— Begin —
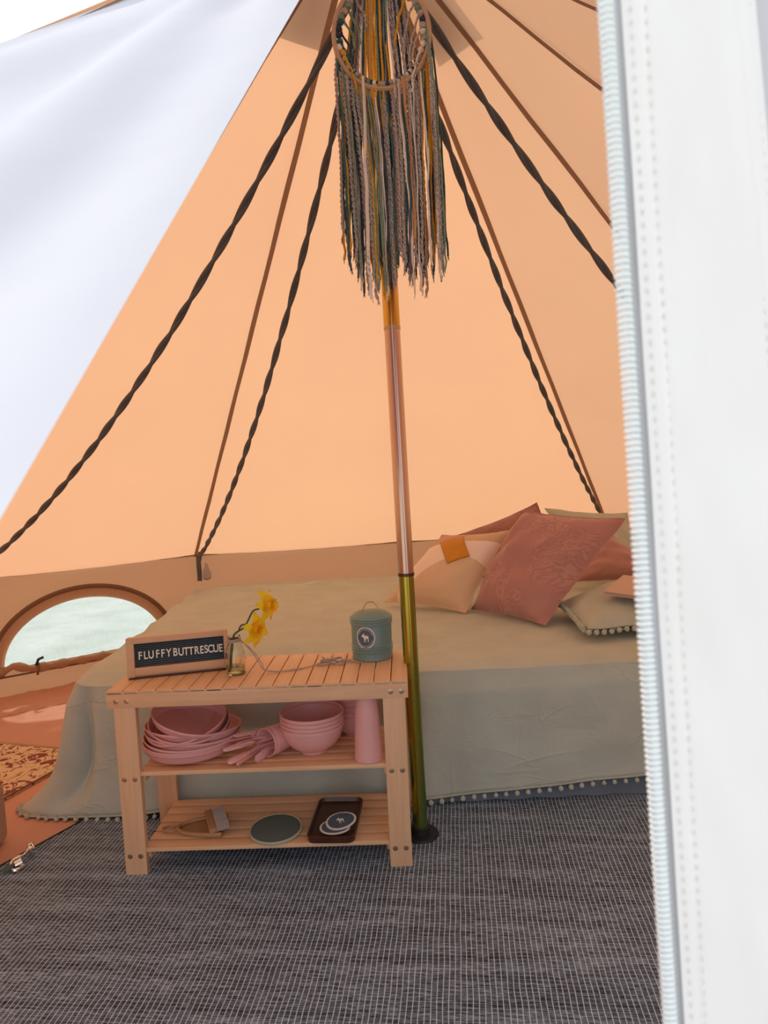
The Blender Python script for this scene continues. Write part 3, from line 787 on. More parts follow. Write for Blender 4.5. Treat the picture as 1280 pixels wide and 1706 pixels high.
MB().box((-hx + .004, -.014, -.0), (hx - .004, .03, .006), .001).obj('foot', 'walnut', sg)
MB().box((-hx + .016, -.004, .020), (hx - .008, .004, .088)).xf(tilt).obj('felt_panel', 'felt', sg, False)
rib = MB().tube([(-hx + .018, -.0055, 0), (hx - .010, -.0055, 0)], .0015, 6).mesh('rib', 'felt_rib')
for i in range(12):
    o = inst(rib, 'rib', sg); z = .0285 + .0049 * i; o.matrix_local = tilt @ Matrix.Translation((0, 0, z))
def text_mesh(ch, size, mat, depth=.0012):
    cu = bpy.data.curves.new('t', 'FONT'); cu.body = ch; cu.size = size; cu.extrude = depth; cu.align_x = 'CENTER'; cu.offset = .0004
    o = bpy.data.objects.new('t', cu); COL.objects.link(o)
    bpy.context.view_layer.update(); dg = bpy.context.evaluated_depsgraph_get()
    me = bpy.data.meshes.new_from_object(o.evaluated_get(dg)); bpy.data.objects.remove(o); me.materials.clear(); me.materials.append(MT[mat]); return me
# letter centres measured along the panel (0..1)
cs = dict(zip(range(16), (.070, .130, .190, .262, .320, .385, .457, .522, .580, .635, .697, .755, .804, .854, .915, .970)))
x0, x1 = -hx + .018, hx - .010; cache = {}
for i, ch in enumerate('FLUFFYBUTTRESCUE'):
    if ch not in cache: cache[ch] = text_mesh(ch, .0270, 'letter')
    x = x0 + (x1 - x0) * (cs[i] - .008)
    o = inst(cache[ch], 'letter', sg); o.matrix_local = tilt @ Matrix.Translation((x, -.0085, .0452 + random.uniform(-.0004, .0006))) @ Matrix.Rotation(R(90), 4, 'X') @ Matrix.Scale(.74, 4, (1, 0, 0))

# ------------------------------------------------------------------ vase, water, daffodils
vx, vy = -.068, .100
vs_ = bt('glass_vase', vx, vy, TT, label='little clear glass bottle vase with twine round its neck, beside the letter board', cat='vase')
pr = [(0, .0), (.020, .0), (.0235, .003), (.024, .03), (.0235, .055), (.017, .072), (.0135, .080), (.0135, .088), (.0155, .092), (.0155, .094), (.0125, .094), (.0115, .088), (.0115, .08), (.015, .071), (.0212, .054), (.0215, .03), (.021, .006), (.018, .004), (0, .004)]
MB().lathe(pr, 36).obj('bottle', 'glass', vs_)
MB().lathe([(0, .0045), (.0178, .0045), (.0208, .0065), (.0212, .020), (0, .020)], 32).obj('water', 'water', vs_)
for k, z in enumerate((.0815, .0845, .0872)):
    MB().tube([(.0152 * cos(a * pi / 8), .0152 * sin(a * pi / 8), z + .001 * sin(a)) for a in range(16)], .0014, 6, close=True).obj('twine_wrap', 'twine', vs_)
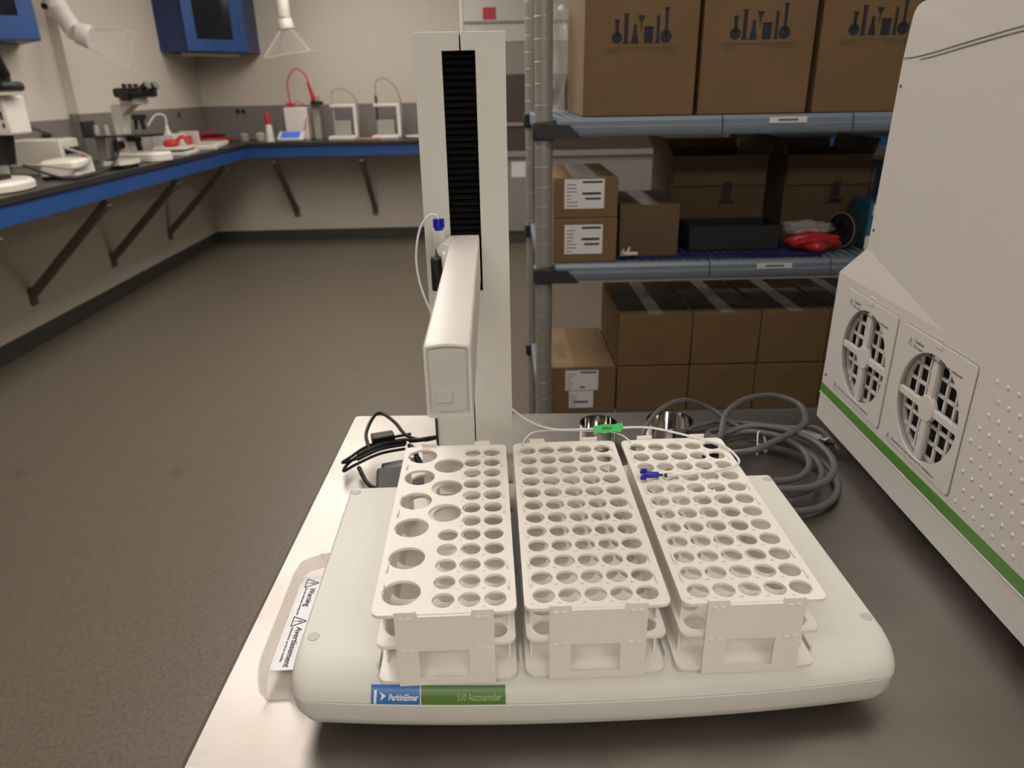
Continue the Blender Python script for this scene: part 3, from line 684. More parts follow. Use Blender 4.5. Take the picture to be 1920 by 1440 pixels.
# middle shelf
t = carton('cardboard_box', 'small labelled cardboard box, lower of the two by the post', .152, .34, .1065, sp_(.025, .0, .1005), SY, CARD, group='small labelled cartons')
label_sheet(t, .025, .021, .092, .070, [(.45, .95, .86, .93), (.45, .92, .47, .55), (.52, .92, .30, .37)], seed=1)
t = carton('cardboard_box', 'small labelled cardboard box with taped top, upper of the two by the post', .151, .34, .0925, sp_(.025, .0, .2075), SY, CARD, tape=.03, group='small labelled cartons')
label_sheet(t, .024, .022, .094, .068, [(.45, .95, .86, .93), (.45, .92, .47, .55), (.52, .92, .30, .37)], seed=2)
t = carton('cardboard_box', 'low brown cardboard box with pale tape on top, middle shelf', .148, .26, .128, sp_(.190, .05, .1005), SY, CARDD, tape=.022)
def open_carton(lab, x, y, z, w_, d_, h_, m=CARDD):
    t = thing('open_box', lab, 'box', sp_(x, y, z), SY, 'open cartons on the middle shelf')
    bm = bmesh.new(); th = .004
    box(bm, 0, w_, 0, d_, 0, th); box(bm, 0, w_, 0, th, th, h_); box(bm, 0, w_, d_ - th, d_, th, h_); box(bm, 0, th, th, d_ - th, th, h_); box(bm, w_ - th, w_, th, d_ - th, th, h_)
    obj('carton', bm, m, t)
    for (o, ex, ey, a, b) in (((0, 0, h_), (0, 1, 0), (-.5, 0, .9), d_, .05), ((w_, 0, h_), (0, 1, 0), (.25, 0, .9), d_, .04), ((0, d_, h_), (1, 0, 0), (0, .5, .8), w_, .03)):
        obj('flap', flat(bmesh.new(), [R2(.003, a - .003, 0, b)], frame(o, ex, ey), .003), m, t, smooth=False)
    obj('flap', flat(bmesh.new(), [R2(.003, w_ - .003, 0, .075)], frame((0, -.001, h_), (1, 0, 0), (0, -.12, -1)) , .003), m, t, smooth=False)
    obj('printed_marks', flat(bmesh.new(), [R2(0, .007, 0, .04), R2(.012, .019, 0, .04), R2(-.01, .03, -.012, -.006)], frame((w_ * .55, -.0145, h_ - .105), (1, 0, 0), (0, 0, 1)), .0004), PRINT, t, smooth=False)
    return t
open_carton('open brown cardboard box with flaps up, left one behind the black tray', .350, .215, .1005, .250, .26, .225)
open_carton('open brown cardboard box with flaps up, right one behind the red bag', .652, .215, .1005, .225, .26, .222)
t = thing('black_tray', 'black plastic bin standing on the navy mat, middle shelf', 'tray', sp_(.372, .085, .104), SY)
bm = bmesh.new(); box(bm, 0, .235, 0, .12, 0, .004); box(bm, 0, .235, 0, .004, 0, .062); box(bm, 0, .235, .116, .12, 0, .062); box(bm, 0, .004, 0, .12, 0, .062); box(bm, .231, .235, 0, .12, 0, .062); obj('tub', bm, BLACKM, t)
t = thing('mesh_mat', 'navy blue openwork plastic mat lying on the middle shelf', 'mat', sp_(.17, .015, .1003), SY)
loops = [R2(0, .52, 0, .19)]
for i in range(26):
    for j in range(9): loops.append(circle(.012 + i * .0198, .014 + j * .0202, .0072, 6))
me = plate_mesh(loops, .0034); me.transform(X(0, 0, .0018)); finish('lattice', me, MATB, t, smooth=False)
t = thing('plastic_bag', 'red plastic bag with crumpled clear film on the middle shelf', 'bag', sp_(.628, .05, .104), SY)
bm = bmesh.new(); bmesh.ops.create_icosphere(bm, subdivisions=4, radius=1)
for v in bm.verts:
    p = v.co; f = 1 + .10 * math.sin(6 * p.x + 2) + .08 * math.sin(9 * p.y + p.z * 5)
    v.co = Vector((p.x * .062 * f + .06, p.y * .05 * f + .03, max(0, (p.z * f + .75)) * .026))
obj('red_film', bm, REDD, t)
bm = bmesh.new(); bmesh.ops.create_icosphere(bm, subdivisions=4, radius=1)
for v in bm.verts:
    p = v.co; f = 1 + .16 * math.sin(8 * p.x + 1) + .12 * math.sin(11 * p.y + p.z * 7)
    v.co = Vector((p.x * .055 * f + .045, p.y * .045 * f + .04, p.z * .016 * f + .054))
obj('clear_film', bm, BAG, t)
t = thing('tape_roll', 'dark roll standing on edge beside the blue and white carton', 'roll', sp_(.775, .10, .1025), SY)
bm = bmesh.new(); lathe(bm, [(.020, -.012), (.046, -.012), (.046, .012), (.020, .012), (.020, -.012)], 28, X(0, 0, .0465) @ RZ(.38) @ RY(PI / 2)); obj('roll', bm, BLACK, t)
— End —
Set every line down exactly as written, leaving each picture out.

(CORRECT ANSWER):
The Blender Python script for this scene continues. Write part 3, from line 787 on. More parts follow. Write for Blender 4.5. Treat the picture as 1280 pixels wide and 1706 pixels high.
MB().box((-hx + .004, -.014, -.0), (hx - .004, .03, .006), .001).obj('foot', 'walnut', sg)
MB().box((-hx + .016, -.004, .020), (hx - .008, .004, .088)).xf(tilt).obj('felt_panel', 'felt', sg, False)
rib = MB().tube([(-hx + .018, -.0055, 0), (hx - .010, -.0055, 0)], .0015, 6).mesh('rib', 'felt_rib')
for i in range(12):
    o = inst(rib, 'rib', sg); z = .0285 + .0049 * i; o.matrix_local = tilt @ Matrix.Translation((0, 0, z))
def text_mesh(ch, size, mat, depth=.0012):
    cu = bpy.data.curves.new('t', 'FONT'); cu.body = ch; cu.size = size; cu.extrude = depth; cu.align_x = 'CENTER'; cu.offset = .0004
    o = bpy.data.objects.new('t', cu); COL.objects.link(o)
    bpy.context.view_layer.update(); dg = bpy.context.evaluated_depsgraph_get()
    me = bpy.data.meshes.new_from_object(o.evaluated_get(dg)); bpy.data.objects.remove(o); me.materials.clear(); me.materials.append(MT[mat]); return me
# letter centres measured along the panel (0..1)
cs = dict(zip(range(16), (.070, .130, .190, .262, .320, .385, .457, .522, .580, .635, .697, .755, .804, .854, .915, .970)))
x0, x1 = -hx + .018, hx - .010; cache = {}
for i, ch in enumerate('FLUFFYBUTTRESCUE'):
    if ch not in cache: cache[ch] = text_mesh(ch, .0270, 'letter')
    x = x0 + (x1 - x0) * (cs[i] - .008)
    o = inst(cache[ch], 'letter', sg); o.matrix_local = tilt @ Matrix.Translation((x, -.0085, .0452 + random.uniform(-.0004, .0006))) @ Matrix.Rotation(R(90), 4, 'X') @ Matrix.Scale(.74, 4, (1, 0, 0))

# ------------------------------------------------------------------ vase, water, daffodils
vx, vy = -.068, .100
vs_ = bt('glass_vase', vx, vy, TT, label='little clear glass bottle vase with twine round its neck, beside the letter board', cat='vase')
pr = [(0, .0), (.020, .0), (.0235, .003), (.024, .03), (.0235, .055), (.017, .072), (.0135, .080), (.0135, .088), (.0155, .092), (.0155, .094), (.0125, .094), (.0115, .088), (.0115, .08), (.015, .071), (.0212, .054), (.0215, .03), (.021, .006), (.018, .004), (0, .004)]
MB().lathe(pr, 36).obj('bottle', 'glass', vs_)
MB().lathe([(0, .0045), (.0178, .0045), (.0208, .0065), (.0212, .020), (0, .020)], 32).obj('water', 'water', vs_)
for k, z in enumerate((.0815, .0845, .0872)):
    MB().tube([(.0152 * cos(a * pi / 8), .0152 * sin(a * pi / 8), z + .001 * sin(a)) for a in range(16)], .0014, 6, close=True).obj('twine_wrap', 'twine', vs_)
Continue the Blender Python script for this scene: part 3, from line 684. More parts follow. Use Blender 4.5. Take the picture to be 1920 by 1440 pixels.
# middle shelf
t = carton('cardboard_box', 'small labelled cardboard box, lower of the two by the post', .152, .34, .1065, sp_(.025, .0, .1005), SY, CARD, group='small labelled cartons')
label_sheet(t, .025, .021, .092, .070, [(.45, .95, .86, .93), (.45, .92, .47, .55), (.52, .92, .30, .37)], seed=1)
t = carton('cardboard_box', 'small labelled cardboard box with taped top, upper of the two by the post', .151, .34, .0925, sp_(.025, .0, .2075), SY, CARD, tape=.03, group='small labelled cartons')
label_sheet(t, .024, .022, .094, .068, [(.45, .95, .86, .93), (.45, .92, .47, .55), (.52, .92, .30, .37)], seed=2)
t = carton('cardboard_box', 'low brown cardboard box with pale tape on top, middle shelf', .148, .26, .128, sp_(.190, .05, .1005), SY, CARDD, tape=.022)
def open_carton(lab, x, y, z, w_, d_, h_, m=CARDD):
    t = thing('open_box', lab, 'box', sp_(x, y, z), SY, 'open cartons on the middle shelf')
    bm = bmesh.new(); th = .004
    box(bm, 0, w_, 0, d_, 0, th); box(bm, 0, w_, 0, th, th, h_); box(bm, 0, w_, d_ - th, d_, th, h_); box(bm, 0, th, th, d_ - th, th, h_); box(bm, w_ - th, w_, th, d_ - th, th, h_)
    obj('carton', bm, m, t)
    for (o, ex, ey, a, b) in (((0, 0, h_), (0, 1, 0), (-.5, 0, .9), d_, .05), ((w_, 0, h_), (0, 1, 0), (.25, 0, .9), d_, .04), ((0, d_, h_), (1, 0, 0), (0, .5, .8), w_, .03)):
        obj('flap', flat(bmesh.new(), [R2(.003, a - .003, 0, b)], frame(o, ex, ey), .003), m, t, smooth=False)
    obj('flap', flat(bmesh.new(), [R2(.003, w_ - .003, 0, .075)], frame((0, -.001, h_), (1, 0, 0), (0, -.12, -1)) , .003), m, t, smooth=False)
    obj('printed_marks', flat(bmesh.new(), [R2(0, .007, 0, .04), R2(.012, .019, 0, .04), R2(-.01, .03, -.012, -.006)], frame((w_ * .55, -.0145, h_ - .105), (1, 0, 0), (0, 0, 1)), .0004), PRINT, t, smooth=False)
    return t
open_carton('open brown cardboard box with flaps up, left one behind the black tray', .350, .215, .1005, .250, .26, .225)
open_carton('open brown cardboard box with flaps up, right one behind the red bag', .652, .215, .1005, .225, .26, .222)
t = thing('black_tray', 'black plastic bin standing on the navy mat, middle shelf', 'tray', sp_(.372, .085, .104), SY)
bm = bmesh.new(); box(bm, 0, .235, 0, .12, 0, .004); box(bm, 0, .235, 0, .004, 0, .062); box(bm, 0, .235, .116, .12, 0, .062); box(bm, 0, .004, 0, .12, 0, .062); box(bm, .231, .235, 0, .12, 0, .062); obj('tub', bm, BLACKM, t)
t = thing('mesh_mat', 'navy blue openwork plastic mat lying on the middle shelf', 'mat', sp_(.17, .015, .1003), SY)
loops = [R2(0, .52, 0, .19)]
for i in range(26):
    for j in range(9): loops.append(circle(.012 + i * .0198, .014 + j * .0202, .0072, 6))
me = plate_mesh(loops, .0034); me.transform(X(0, 0, .0018)); finish('lattice', me, MATB, t, smooth=False)
t = thing('plastic_bag', 'red plastic bag with crumpled clear film on the middle shelf', 'bag', sp_(.628, .05, .104), SY)
bm = bmesh.new(); bmesh.ops.create_icosphere(bm, subdivisions=4, radius=1)
for v in bm.verts:
    p = v.co; f = 1 + .10 * math.sin(6 * p.x + 2) + .08 * math.sin(9 * p.y + p.z * 5)
    v.co = Vector((p.x * .062 * f + .06, p.y * .05 * f + .03, max(0, (p.z * f + .75)) * .026))
obj('red_film', bm, REDD, t)
bm = bmesh.new(); bmesh.ops.create_icosphere(bm, subdivisions=4, radius=1)
for v in bm.verts:
    p = v.co; f = 1 + .16 * math.sin(8 * p.x + 1) + .12 * math.sin(11 * p.y + p.z * 7)
    v.co = Vector((p.x * .055 * f + .045, p.y * .045 * f + .04, p.z * .016 * f + .054))
obj('clear_film', bm, BAG, t)
t = thing('tape_roll', 'dark roll standing on edge beside the blue and white carton', 'roll', sp_(.775, .10, .1025), SY)
bm = bmesh.new(); lathe(bm, [(.020, -.012), (.046, -.012), (.046, .012), (.020, .012), (.020, -.012)], 28, X(0, 0, .0465) @ RZ(.38) @ RY(PI / 2)); obj('roll', bm, BLACK, t)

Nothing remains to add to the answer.